DATA IN THIS EXERCISE:
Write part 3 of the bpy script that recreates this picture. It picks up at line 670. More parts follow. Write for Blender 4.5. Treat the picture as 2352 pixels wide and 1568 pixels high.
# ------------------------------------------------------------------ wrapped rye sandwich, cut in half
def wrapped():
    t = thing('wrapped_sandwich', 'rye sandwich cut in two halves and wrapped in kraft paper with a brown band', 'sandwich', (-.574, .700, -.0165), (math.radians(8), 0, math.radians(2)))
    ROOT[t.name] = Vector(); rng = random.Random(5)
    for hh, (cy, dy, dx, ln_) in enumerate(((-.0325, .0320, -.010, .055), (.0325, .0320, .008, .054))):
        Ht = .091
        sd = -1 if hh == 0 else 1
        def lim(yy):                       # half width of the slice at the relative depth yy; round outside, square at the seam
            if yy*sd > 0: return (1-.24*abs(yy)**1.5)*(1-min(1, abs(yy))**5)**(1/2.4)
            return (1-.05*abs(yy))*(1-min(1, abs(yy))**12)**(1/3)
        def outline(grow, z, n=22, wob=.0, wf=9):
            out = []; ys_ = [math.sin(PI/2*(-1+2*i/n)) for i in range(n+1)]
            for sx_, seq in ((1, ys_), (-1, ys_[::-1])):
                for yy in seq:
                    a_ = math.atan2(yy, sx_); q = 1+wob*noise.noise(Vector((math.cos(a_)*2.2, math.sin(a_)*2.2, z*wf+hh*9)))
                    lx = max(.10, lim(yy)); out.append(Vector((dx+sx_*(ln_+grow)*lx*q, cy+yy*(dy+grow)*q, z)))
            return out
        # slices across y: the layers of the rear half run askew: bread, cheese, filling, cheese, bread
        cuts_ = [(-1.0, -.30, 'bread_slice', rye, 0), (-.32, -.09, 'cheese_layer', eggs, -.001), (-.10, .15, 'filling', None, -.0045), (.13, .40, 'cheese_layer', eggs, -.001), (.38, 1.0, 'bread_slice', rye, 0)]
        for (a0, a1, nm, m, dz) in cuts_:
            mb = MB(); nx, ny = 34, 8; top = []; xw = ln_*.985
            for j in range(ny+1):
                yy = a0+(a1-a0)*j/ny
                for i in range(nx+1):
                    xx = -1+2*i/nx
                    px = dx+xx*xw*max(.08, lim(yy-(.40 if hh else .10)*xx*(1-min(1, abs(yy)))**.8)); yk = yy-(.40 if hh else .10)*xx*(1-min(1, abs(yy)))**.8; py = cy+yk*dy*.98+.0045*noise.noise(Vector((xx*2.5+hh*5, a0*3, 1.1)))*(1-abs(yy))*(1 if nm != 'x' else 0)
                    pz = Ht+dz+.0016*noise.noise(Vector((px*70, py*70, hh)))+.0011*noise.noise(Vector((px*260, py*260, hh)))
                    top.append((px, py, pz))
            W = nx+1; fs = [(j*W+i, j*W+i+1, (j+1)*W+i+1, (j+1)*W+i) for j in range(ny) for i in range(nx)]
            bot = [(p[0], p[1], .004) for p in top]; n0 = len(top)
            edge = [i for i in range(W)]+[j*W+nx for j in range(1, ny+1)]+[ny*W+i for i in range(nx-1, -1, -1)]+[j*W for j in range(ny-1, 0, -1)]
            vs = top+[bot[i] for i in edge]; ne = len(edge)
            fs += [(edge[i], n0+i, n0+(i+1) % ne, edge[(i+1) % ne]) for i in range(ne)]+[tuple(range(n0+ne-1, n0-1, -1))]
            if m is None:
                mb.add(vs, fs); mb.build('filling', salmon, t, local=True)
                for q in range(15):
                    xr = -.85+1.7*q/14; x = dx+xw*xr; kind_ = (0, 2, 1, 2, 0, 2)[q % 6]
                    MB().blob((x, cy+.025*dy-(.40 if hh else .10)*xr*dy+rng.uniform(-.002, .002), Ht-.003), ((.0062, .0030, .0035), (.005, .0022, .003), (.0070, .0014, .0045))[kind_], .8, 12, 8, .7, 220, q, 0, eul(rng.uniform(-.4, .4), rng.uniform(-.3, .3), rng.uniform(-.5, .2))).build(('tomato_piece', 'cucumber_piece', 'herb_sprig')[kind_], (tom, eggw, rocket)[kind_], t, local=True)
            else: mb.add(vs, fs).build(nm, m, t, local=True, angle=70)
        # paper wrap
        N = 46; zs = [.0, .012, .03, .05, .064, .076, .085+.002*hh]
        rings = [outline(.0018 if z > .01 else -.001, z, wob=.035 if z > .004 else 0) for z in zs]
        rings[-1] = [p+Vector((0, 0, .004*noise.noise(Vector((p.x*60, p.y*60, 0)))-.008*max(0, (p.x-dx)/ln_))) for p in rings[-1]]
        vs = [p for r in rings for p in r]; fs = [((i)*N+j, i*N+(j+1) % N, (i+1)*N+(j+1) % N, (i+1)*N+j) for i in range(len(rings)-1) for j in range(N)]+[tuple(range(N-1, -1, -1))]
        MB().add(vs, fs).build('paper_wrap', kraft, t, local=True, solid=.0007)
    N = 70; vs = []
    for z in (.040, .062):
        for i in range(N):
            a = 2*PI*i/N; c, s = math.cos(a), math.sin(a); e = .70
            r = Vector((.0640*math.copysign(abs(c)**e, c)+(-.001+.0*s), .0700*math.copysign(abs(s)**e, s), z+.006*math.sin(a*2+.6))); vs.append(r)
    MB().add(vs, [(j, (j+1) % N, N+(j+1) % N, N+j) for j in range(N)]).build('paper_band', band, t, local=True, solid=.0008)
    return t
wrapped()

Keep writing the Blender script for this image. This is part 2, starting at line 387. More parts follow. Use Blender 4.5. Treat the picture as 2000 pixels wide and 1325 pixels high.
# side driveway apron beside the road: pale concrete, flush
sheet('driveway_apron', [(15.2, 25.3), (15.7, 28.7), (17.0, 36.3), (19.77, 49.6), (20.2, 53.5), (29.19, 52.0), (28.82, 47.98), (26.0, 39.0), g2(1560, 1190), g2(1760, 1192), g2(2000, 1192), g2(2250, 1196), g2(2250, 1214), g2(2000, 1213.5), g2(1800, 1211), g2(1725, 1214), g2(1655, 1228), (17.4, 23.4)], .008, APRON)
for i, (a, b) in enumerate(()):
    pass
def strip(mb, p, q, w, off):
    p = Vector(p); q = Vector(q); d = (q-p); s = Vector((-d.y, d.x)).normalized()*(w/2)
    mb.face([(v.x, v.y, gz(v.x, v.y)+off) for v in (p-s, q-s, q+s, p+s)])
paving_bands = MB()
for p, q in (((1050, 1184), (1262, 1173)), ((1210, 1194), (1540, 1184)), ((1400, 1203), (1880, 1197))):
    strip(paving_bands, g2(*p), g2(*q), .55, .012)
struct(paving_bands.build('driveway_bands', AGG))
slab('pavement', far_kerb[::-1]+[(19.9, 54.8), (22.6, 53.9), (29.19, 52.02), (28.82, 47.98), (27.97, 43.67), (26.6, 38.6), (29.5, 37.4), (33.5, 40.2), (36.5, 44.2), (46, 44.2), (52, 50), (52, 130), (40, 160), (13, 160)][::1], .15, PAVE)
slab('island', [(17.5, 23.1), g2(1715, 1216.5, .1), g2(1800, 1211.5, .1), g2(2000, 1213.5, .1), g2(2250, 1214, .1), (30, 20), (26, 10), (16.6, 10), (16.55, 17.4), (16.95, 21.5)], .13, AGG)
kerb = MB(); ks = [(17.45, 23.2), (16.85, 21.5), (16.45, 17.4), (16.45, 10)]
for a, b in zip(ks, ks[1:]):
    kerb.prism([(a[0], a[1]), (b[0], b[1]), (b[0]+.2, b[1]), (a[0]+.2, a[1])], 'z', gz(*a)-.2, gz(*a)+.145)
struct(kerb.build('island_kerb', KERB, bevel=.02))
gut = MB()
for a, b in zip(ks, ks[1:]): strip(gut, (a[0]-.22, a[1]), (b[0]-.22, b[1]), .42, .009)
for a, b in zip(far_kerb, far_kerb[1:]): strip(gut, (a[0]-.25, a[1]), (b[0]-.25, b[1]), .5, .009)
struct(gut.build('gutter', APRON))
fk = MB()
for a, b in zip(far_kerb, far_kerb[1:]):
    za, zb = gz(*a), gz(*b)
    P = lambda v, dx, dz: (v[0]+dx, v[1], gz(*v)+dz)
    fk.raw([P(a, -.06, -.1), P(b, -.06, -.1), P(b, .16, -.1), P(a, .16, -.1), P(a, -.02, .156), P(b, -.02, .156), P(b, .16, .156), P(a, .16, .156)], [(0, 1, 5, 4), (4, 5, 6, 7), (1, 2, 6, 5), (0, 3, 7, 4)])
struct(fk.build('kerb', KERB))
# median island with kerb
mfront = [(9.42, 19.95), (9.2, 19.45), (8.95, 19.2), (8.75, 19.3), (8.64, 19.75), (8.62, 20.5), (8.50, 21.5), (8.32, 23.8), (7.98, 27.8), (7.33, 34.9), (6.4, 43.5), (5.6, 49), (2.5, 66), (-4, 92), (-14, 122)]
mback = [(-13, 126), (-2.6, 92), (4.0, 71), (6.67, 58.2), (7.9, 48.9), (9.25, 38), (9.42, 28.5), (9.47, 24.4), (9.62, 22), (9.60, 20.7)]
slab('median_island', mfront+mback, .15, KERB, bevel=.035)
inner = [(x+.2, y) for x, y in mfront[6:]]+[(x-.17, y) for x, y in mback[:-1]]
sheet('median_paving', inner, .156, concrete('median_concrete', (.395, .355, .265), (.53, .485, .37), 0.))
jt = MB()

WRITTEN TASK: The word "wide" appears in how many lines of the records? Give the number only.

IN RESPONSE: 2